In 2023, India’s Ministry of External Affairs advised against academic and research collaborations with Turkish institutions, citing Turkey’s “anti-India” rhetoric.
Universities like Jawaharlal Nehru University and the University of Delhi have scaled back exchange programs, while the Indian Council of Cultural Relations has redirected funding away from Turkey.

India’s Ministry of Defence has also excluded Turkish firms from certain contracts, citing concerns over Turkey’s supply of drones and naval equipment to Pakistan. These measures, while not directly tied to Turkey’s water policies, reflect a strategic distancing from Ankara amid its alignment with Pakistan.

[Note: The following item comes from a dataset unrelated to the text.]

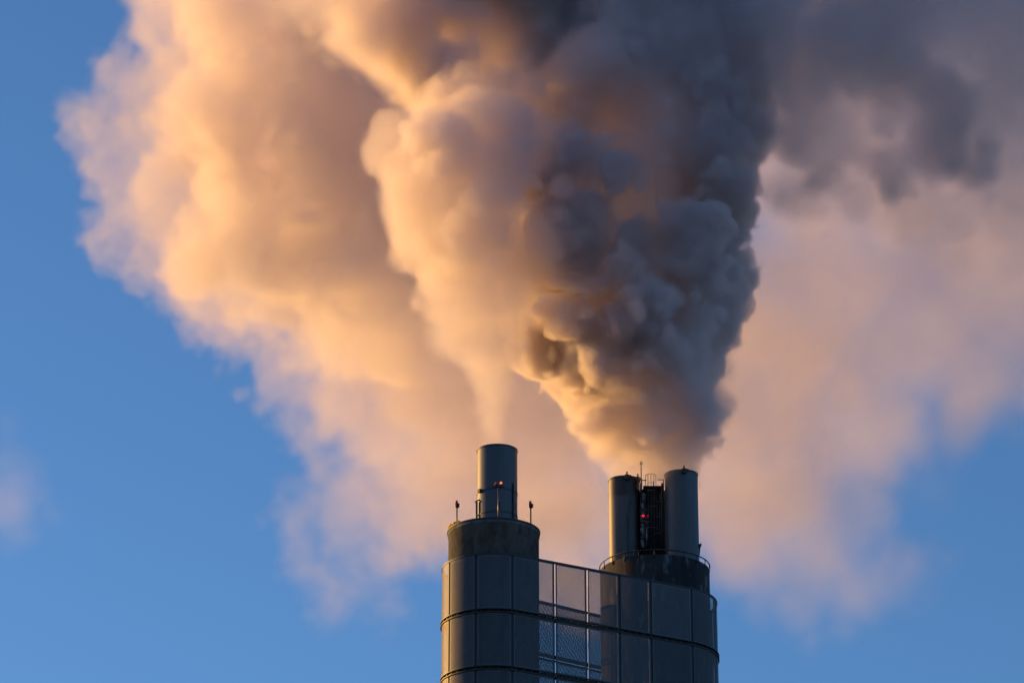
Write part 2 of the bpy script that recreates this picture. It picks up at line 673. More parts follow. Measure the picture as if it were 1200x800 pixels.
# a soot streak that runs down the left flue of the pair from its rim; its right side is darker too
mm = M['pipe_stained']
L = mm.node_tree.links.new
b_ = mm.node_tree.nodes['Principled BSDF']
src_ = b_.inputs['Base Color'].links[0].from_socket
tc_ = N(mm, 'ShaderNodeTexCoord')
sx_ = N(mm, 'ShaderNodeSeparateXYZ')
L(tc_.outputs['Object'], sx_.inputs[0])
nz_ = N(mm, 'ShaderNodeTexNoise')
nz_.inputs['Scale'].default_value = 2.2
nz_.inputs['Detail'].default_value = 5
L(tc_.outputs['Object'], nz_.inputs['Vector'])


def mnode(op, a, b):
    n = N(mm, 'ShaderNodeMath', operation=op)
    for k, x in enumerate((a, b)):
        if isinstance(x, (int, float)):
            n.inputs[k].default_value = x
        else:
            L(x, n.inputs[k])
    return n.outputs[0]


def ramp(x, a, b):
    n = N(mm, 'ShaderNodeMapRange')
    n.inputs[1].default_value, n.inputs[2].default_value = a, b
    L(x, n.inputs[0])
    return n.outputs[0]


wob = mnode('MULTIPLY', mnode('SUBTRACT', nz_.outputs[0], 0.5), 0.5)
st1 = ramp(mnode('ADD', mnode('ABSOLUTE', mnode('SUBTRACT', sx_.outputs[0], 0.40), 0), wob), 0.20, 0.04)
st1 = mnode('MULTIPLY', st1, ramp(mnode('ADD', sx_.outputs[2], wob), 4.4, 6.2))
st2 = mnode('MULTIPLY', ramp(mnode('ADD', sx_.outputs[0], wob), 0.72, 0.98), ramp(mnode('ADD', sx_.outputs[2], wob), 0.5, 3.5))
st3 = ramp(mnode('ADD', sx_.outputs[2], mnode('MULTIPLY', wob, 1.5)), 6.55, 7.0)
stm = mnode('MAXIMUM', mnode('MAXIMUM', st1, st2), st3)
mx_ = N(mm, 'ShaderNodeMix', data_type='RGBA')
L(mnode('MULTIPLY', stm, 0.9), mx_.inputs[0])
L(src_, mx_.inputs[6])
mx_.inputs[7].default_value = (0.008, 0.008, 0.009, 1)
L(mx_.outputs[2], b_.inputs['Base Color'])

yBl, yBr = CB.y + 0.55, CB.y - 0.75
tL, xL, rL_, ztL = flue(713.2, 750.2, 556.8, yBl, zB - 1.0, 'soot-streaked grey flue left of the caged ladder on the wide collar', M['pipe_stained'])
tR, xR, rR_, ztR = flue(779.4, 818.2, 549.6, yBr, zB - 1.0, 'taller grey flue right of the caged ladder on the wide collar', M['pipe'])
for t, xx, rr, zz, yy, angs in ((tL, xL, rL_, ztL, yBl, (-82, -38)), (tR, xR, rR_, ztR, yBr, (-83,))):
    for a_ in angs:
        mb = MB()
        ang = R(a_)
        p = Vector((xx + (rr + .1) * math.cos(ang), yy + (rr + .1) * math.sin(ang), zz - 0.16))
        rt = Matrix.Rotation(ang, 3, 'Z')
        mb.box(p, (0.2, 0.34, 0.36), rt)
        mb.tube(p + Vector((0, 0, .15)), p + Vector((0, 0, .42)), 0.06, 8)
        mb.ball(p + rt @ Vector((0.05, 0.25, 0.08)), 0.09, 8)
        mb.build('lifting_lug', M['black'], t, p)

# service shaft with a caged ladder between the two flues
yS = CB.y + 1.0
xS = at(765, 600, yS).x
zS = at(765, 571.5, yS - 0.85).z
t = thing('service_shaft', (xS, yS, zB - 1), 'soot-black service shaft with caged ladder between two grey flues', 'service shaft')
mb = MB()
mb.lathe([(0.95, zB - 1), (0.95, zS), (0.01, zS)], 40, (xS, yS, 0))
mb.build('shaft_wall', M['soot'], t, (xS, yS, zB - 1))
xc, yc, rc = at(763.2, 600, yS - 1.25).x, yS - 1.25, 0.38
ztop = at(763.2, 558, yc).z
mb = MB()
for dx in (-0.2, 0.2):
    mb.tube((xc + dx, yc + .25, zB - .6), (xc + dx, yc + .25, ztop - 0.3), 0.025, 6)
mb.build('ladder_stile', M['dark'], t, (xc, yc, zB))
z = zB - 0.4
while z < ztop - 0.4:
    mb = MB()
    mb.tube((xc - .18, yc + .25, z), (xc + .18, yc + .25, z), 0.016, 5)
    mb.build('rung', M['dark'], t, (xc, yc, z))
    z += 0.32
for v in (557, 576, 594.5, 619.5):
    zz = at(763.2, v, yc).z
    mb = MB()
    mb.path([(xc + rc * math.cos(a), yc + rc * math.sin(a), zz) for a in [R(-200 + 220 * k / 20) for k in range(21)]], 0.028, 6)
    mb.build('cage_hoop', M['rail'], t, (xc, yc, zz))
for a_ in (-180, -125, -90, -55, 0):
    x_, y_ = xc + rc * math.cos(R(a_)), yc + rc * math.sin(R(a_))
    mb = MB()
    mb.tube((x_, y_, zB + 1.5), (x_, y_, ztop + .03), 0.022, 6)
    mb.build('cage_bar', M['dark'], t, (x_, y_, zB))
for u0, u1, v0 in ((751.8, 757.5, 562.4), (770, 777.4, 561.8)):
    pa, pb = at(u0, v0, yc), at(u1, v0, yc)
    mb = MB()
    mb.tube(pa, pb, 0.04, 6)
    post = pa if u0 < 760 else pb
    mb.tube((post.x, post.y, zS - 3), (post.x, post.y, post.z + .04), 0.045, 6)
    mb.build('guard_rail', M['black'], t, pa)
mb = MB()
mb.box((xS, yS - 0.85, zS - 0.04), (1.45, 1.0, 0.08))
mb.build('landing_deck', M['black'], t, (xS, yS, zS))
# wrapped, bulging pipe beside the ladder
random.seed(3)
pts, rad = [], []
for k in range(26):
    v = 578 + (642 - 578) * k / 25
    p = at(753.6 + 1.2 * math.sin(k * 1.1), v, yc - 0.1)
    pts.append(p)
    rad.append(0.11 + 0.075 * abs(math.sin(k * 0.85)) * random.uniform(.6, 1.2))
mb = MB()
mb.path(pts, rad, 9)
mb.build('wrapped_pipe', M['wrap'], t, pts[-1])
mb = MB()
mb.tube(at(757.8, 640, yc - .45), at(758.0, 612, yc - .45), 0.07, 8)
mb.build('conduit', M['rail'], t, at(757.8, 640, yc - .45))
mb = MB()
mb.tube(at(777.6, 648, yc - .2), at(777.2, 585, yc - .2), 0.11, 8)
mb.build('riser_pipe', M['black'], t, at(777.6, 648, yc - .2))

for u, v0, v1, dy, rr in ((773.5, 648, 578, .1, .085), (770.2, 648, 590, -.1, .06), (775.8, 648, 566, .35, .07), (751.2, 648, 566, -.1, .075), (755.6, 648, 584, .3, .05)):
    mb = MB()
    mb.tube(at(u, v0, yc - dy), at(u, v1, yc - dy), rr, 8)
    mb.build('riser_pipe', M['black'], t, at(u, v0, yc - dy))
for u, v in ((774, 588), (774, 606), (773, 625), (754, 598), (755, 630)):
    mb = MB()
    mb.box(at(u, v, yc - .25), (0.62, 0.16, 0.10))
    mb.build('pipe_clamp', M['black'], t, at(u, v, yc - .25))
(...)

Erdoğan’s Intervention in the Indus Waters Treaty
Erdoğan’s comments on the IWT, made during a call with Pakistan’s Prime Minister Shehbaz Sharif on 8 May 2025, have raised eyebrows.
Expressing solidarity with Pakistan after India’s suspension of the treaty following a deadly attack in Kashmir, Erdoğan called for a resolution to the “water issue,” hoping the ceasefire environment would facilitate dialogue.
India’s suspension of the IWT, which allocates 80% of the Indus basin’s water to Pakistan, was a response to alleged Pakistani support for terrorism, a charge Islamabad denies.
Erdoğan’s intervention is problematic for several reasons.
First, Turkey is not a riparian state in the Indus basin, which involves India, Pakistan, China, and Afghanistan. Turkey’s own record of dismissing lower riparian rights in the Tigris-Euphrates basin undermines its moral authority to comment on the IWT. Former Indian diplomat Yash Sinha has noted that Turkey refuses to sign water-sharing agreements with Syria and Iraq, contrasting sharply with India’s adherence to the IWT for over six decades despite tensions with Pakistan.
Critics argue that Erdoğan’s stance is hypocritical, given Turkey’s unilateral dam projects and its rejection of Iraqi and Syrian water rights.
Second, Erdoğan’s comments align with Turkey’s broader geopolitical strategy to expand influence in the Islamic world, particularly through support for Pakistan. Few analysts have criticized Erdoğan’s intervention, with some Indian users calling it an attempt to meddle in South Asian affairs, pointing to Turkey’s own territorial disputes, such as its occupation of northern Cyprus. By framing the IWT suspension as a regional crisis, Erdoğan risks escalating tensions, especially as Pakistan has threatened to treat water diversions as an “act of war.”
Third, the IWT is a bilateral agreement mediated by the World Bank, with a robust dispute resolution mechanism. India and Pakistan have historically resolved disputes through the Permanent Indus Commission or neutral experts, as seen in the Baglihar dam case. Erdoğan’s involvement introduces an external actor into a sensitive bilateral issue, potentially complicating mediation efforts.
A Path Forward?
Turkey’s dismissal of lower riparian rights, exemplified by its handling of the Atatürk Dam and rejection of Iraqi protests, weakens its standing in global water diplomacy.
Erdoğan’s intervention in the IWT further erodes his credibility, given Turkey’s refusal to ratify international water conventions and its commodity-based view of water resources.
For India and Pakistan, the IWT’s suspension highlights the need for renewed dialogue, potentially through World Bank mediation, to address water security amid climate change and geopolitical tensions.
India’s measures to limit ties with Turkey reflect a strategic response to Ankara’s alignment with Pakistan and its provocative rhetoric.
As water scarcity intensifies in the Middle East and South Asia, equitable resource sharing remains critical. Turkey’s history of unilateral water policies and Erdoğan’s unsolicited involvement in the IWT signify the challenges of achieving cooperative transboundary water management in politically charged regions.